**Task objective**
Copy each line that holds "pixels".

>> begin

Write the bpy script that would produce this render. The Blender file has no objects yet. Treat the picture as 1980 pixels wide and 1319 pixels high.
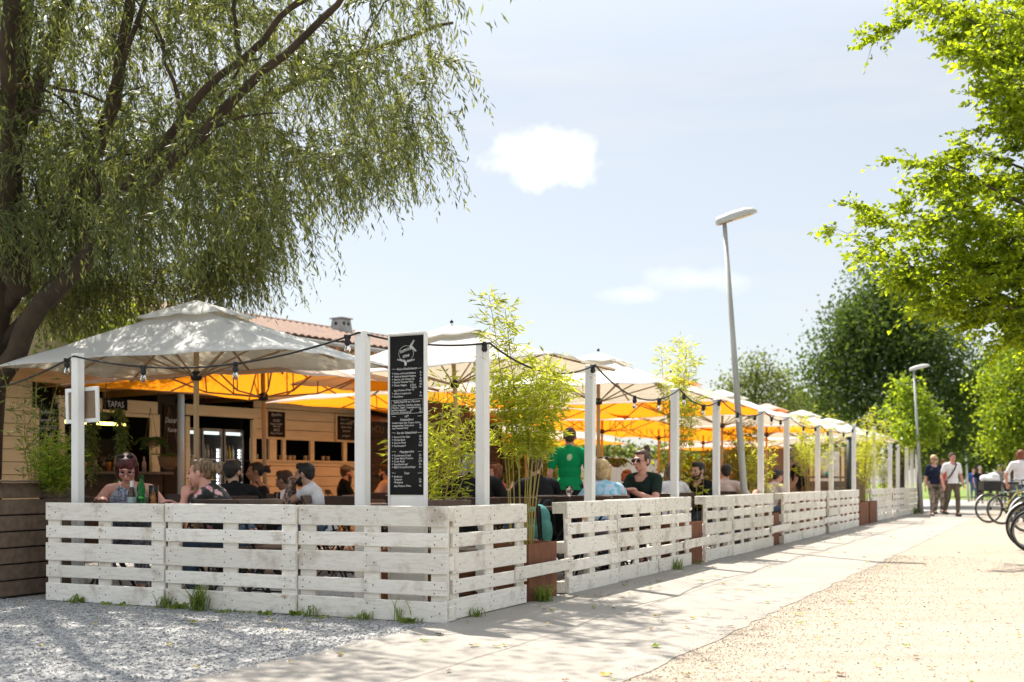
import bpy, bmesh, math, random
import numpy as np
from mathutils import Vector, Matrix

# ------------------------------------------------------------------ camera, sky, sun, exposure
SC = bpy.context.scene
COL = SC.collection
F, HOR, H = 2200.0, 932.0, 0.985      # focal length in photo pixels, horizon row, eye height
cam_d = bpy.data.cameras.new("camera")
cam = bpy.data.objects.new("camera", cam_d); COL.objects.link(cam)
cam.location = (0, 0, H); cam.rotation_euler = (math.radians(90), 0, 0)
cam_d.sensor_width = 36; cam_d.lens = 36 * F / 1980; cam_d.shift_y = (HOR - 659.5) / 1980
cam_d.clip_start = 0.05; cam_d.clip_end = 2000
cam_d.dof.use_dof = True; cam_d.dof.focus_distance = 8.8; cam_d.dof.aperture_fstop = 2.2
SC.camera = cam

SUN_AZ = math.atan2(-0.48, 0.88)      # to the left of straight ahead
SUN_EL = math.radians(58)
sun_d = bpy.data.lights.new("sun", 'SUN'); sun_d.energy = 4.5; sun_d.angle = math.radians(0.5); sun_d.color = (1, 0.93, 0.82)
sun = bpy.data.objects.new("sun", sun_d); COL.objects.link(sun)
sdir = Vector((math.sin(SUN_AZ) * math.cos(SUN_EL), math.cos(SUN_AZ) * math.cos(SUN_EL), math.sin(SUN_EL)))
sun.rotation_euler = sdir.to_track_quat('Z', 'Y').to_euler(); sun.location = sdir * 60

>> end

**Correct answer**
Write the bpy script that would produce this render. The Blender file has no objects yet. Treat the picture as 1980 pixels wide and 1319 pixels high.
F, HOR, H = 2200.0, 932.0, 0.985      # focal length in photo pixels, horizon row, eye height